━━━ RECORDED DATA ━━━
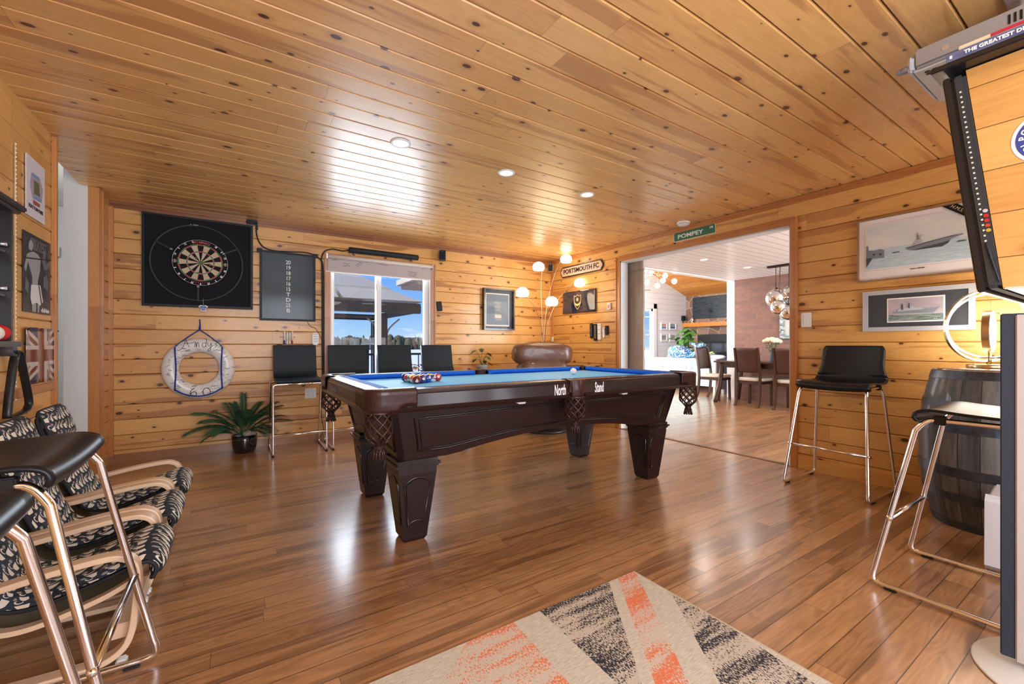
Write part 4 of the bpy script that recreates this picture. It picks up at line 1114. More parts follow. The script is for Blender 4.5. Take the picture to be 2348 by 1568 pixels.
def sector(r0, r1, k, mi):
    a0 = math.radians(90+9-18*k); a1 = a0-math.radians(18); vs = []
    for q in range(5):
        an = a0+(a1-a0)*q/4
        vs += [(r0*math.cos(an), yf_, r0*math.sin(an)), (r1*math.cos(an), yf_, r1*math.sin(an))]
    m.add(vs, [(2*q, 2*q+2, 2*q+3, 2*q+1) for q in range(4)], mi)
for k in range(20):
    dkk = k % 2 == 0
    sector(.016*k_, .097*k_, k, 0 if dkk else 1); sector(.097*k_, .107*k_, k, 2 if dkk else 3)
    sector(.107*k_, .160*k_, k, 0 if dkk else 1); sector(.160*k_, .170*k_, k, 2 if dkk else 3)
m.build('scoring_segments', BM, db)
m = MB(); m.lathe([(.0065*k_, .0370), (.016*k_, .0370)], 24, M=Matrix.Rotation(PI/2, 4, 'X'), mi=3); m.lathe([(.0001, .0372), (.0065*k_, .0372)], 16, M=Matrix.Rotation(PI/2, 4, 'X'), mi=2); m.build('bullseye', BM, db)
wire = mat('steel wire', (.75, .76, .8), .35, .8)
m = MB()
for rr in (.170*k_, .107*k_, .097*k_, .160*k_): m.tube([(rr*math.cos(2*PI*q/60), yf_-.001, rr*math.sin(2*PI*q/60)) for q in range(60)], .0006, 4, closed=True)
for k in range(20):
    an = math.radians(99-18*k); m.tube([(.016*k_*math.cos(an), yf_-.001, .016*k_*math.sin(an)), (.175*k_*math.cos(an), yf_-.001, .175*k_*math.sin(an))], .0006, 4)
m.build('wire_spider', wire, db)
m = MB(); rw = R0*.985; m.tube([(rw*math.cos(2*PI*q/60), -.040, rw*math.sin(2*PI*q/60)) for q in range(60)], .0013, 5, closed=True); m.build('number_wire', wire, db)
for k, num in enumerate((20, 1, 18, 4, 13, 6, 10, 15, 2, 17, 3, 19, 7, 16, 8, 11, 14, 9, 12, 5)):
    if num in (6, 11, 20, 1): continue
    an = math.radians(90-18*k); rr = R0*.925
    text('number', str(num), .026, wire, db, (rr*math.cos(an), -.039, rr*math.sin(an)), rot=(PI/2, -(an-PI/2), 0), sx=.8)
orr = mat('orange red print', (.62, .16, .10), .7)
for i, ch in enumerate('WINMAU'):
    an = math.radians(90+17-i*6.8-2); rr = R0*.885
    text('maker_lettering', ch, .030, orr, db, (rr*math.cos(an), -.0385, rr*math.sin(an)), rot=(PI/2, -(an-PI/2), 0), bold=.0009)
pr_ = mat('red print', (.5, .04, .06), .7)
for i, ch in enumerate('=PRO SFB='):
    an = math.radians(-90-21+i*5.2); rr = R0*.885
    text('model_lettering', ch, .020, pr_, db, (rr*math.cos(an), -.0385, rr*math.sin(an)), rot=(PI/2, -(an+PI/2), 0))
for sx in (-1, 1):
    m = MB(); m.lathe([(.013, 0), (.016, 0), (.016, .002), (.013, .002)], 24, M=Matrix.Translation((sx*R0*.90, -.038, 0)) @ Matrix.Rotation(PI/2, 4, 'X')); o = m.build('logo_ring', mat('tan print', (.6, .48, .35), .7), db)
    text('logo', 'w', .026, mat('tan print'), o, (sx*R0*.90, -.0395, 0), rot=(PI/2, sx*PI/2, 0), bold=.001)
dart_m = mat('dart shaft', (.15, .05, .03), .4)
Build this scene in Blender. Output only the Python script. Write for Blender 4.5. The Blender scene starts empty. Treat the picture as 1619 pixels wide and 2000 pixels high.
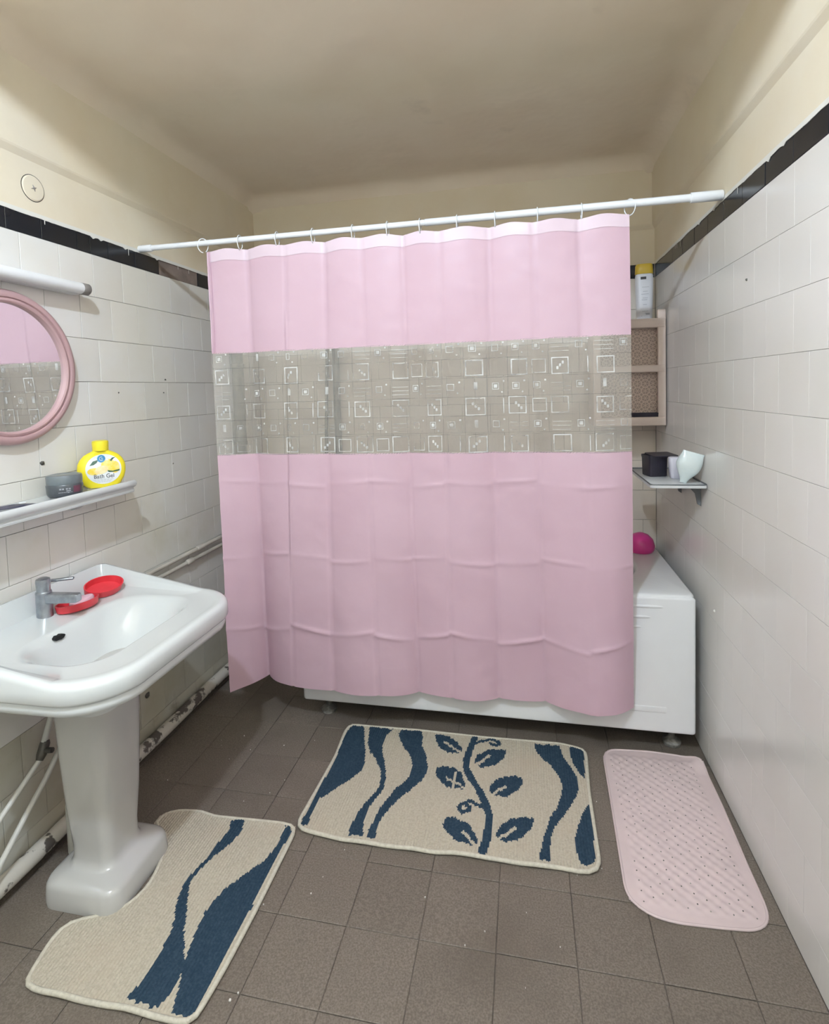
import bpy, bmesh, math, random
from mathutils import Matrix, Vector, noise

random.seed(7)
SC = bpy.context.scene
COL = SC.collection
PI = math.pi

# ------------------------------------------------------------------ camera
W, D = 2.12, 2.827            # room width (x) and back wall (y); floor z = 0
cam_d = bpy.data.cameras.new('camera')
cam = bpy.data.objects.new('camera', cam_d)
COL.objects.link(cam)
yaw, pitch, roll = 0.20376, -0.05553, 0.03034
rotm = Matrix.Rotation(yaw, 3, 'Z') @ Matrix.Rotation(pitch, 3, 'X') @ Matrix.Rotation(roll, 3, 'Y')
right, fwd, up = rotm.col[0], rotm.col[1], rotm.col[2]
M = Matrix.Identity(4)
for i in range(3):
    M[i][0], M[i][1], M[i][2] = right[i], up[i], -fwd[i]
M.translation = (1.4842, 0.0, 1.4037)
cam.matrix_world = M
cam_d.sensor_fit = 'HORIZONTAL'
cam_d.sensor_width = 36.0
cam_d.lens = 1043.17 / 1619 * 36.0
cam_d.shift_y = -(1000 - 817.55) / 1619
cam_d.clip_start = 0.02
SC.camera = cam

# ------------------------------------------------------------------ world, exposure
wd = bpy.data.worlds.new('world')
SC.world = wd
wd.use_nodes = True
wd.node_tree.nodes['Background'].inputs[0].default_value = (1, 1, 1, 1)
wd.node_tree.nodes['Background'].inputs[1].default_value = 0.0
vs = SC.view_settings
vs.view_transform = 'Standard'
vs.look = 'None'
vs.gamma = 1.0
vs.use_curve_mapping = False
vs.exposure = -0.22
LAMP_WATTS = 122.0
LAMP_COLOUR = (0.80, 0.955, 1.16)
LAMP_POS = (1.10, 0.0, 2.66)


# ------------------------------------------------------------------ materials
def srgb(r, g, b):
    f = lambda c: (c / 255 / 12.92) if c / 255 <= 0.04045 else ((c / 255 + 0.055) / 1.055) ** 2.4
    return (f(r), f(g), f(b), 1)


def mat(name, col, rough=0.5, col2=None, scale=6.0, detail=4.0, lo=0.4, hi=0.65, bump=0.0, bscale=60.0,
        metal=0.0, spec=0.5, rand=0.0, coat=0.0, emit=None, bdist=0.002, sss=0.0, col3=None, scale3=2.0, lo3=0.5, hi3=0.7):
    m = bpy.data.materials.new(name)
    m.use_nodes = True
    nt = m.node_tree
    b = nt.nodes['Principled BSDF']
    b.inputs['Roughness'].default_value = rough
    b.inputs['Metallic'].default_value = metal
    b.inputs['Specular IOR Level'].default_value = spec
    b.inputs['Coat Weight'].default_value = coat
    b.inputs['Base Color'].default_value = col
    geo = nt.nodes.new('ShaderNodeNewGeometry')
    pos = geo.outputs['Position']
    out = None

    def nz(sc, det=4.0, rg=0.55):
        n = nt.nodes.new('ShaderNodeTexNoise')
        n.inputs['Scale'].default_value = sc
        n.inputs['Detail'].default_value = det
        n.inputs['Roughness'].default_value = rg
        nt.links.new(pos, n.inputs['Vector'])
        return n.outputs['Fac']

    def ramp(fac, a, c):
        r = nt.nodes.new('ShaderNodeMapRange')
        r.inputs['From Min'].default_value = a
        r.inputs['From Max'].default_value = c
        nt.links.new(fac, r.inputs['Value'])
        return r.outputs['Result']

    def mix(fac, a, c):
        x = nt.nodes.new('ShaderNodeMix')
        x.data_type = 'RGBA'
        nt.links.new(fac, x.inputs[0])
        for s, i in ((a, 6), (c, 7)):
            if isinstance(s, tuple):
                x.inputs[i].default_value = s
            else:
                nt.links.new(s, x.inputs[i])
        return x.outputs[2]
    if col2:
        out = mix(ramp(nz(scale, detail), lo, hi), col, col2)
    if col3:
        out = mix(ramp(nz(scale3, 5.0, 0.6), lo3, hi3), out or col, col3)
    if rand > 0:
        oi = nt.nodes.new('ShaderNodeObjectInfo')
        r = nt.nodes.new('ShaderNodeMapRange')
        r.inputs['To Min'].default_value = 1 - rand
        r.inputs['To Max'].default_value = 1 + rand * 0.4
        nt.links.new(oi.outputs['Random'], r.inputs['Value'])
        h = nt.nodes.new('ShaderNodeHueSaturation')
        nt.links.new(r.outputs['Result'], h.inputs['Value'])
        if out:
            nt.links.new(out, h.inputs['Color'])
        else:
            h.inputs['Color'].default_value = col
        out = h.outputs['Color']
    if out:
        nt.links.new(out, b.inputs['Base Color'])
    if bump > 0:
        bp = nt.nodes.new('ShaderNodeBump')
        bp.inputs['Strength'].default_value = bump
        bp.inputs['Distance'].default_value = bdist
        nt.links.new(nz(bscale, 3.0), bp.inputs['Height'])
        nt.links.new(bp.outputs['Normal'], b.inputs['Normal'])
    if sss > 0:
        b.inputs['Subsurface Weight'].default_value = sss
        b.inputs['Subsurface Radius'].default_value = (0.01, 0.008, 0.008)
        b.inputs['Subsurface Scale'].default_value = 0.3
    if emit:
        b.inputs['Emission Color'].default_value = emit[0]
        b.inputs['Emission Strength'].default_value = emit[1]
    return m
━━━
> **INSTRUCTIONS TO FOLLOW**: Do not include pictures. Give again exactly the lines starting at the one with "Build this scene" and ending at the one with "return (f(r), f(g), f(b), 1)", both included.

> **RESULT OF THE EXERCISE**:
Build this scene in Blender. Output only the Python script. Write for Blender 4.5. The Blender scene starts empty. Treat the picture as 1619 pixels wide and 2000 pixels high.
import bpy, bmesh, math, random
from mathutils import Matrix, Vector, noise

random.seed(7)
SC = bpy.context.scene
COL = SC.collection
PI = math.pi

# ------------------------------------------------------------------ camera
W, D = 2.12, 2.827            # room width (x) and back wall (y); floor z = 0
cam_d = bpy.data.cameras.new('camera')
cam = bpy.data.objects.new('camera', cam_d)
COL.objects.link(cam)
yaw, pitch, roll = 0.20376, -0.05553, 0.03034
rotm = Matrix.Rotation(yaw, 3, 'Z') @ Matrix.Rotation(pitch, 3, 'X') @ Matrix.Rotation(roll, 3, 'Y')
right, fwd, up = rotm.col[0], rotm.col[1], rotm.col[2]
M = Matrix.Identity(4)
for i in range(3):
    M[i][0], M[i][1], M[i][2] = right[i], up[i], -fwd[i]
M.translation = (1.4842, 0.0, 1.4037)
cam.matrix_world = M
cam_d.sensor_fit = 'HORIZONTAL'
cam_d.sensor_width = 36.0
cam_d.lens = 1043.17 / 1619 * 36.0
cam_d.shift_y = -(1000 - 817.55) / 1619
cam_d.clip_start = 0.02
SC.camera = cam

# ------------------------------------------------------------------ world, exposure
wd = bpy.data.worlds.new('world')
SC.world = wd
wd.use_nodes = True
wd.node_tree.nodes['Background'].inputs[0].default_value = (1, 1, 1, 1)
wd.node_tree.nodes['Background'].inputs[1].default_value = 0.0
vs = SC.view_settings
vs.view_transform = 'Standard'
vs.look = 'None'
vs.gamma = 1.0
vs.use_curve_mapping = False
vs.exposure = -0.22
LAMP_WATTS = 122.0
LAMP_COLOUR = (0.80, 0.955, 1.16)
LAMP_POS = (1.10, 0.0, 2.66)


# ------------------------------------------------------------------ materials
def srgb(r, g, b):
    f = lambda c: (c / 255 / 12.92) if c / 255 <= 0.04045 else ((c / 255 + 0.055) / 1.055) ** 2.4
    return (f(r), f(g), f(b), 1)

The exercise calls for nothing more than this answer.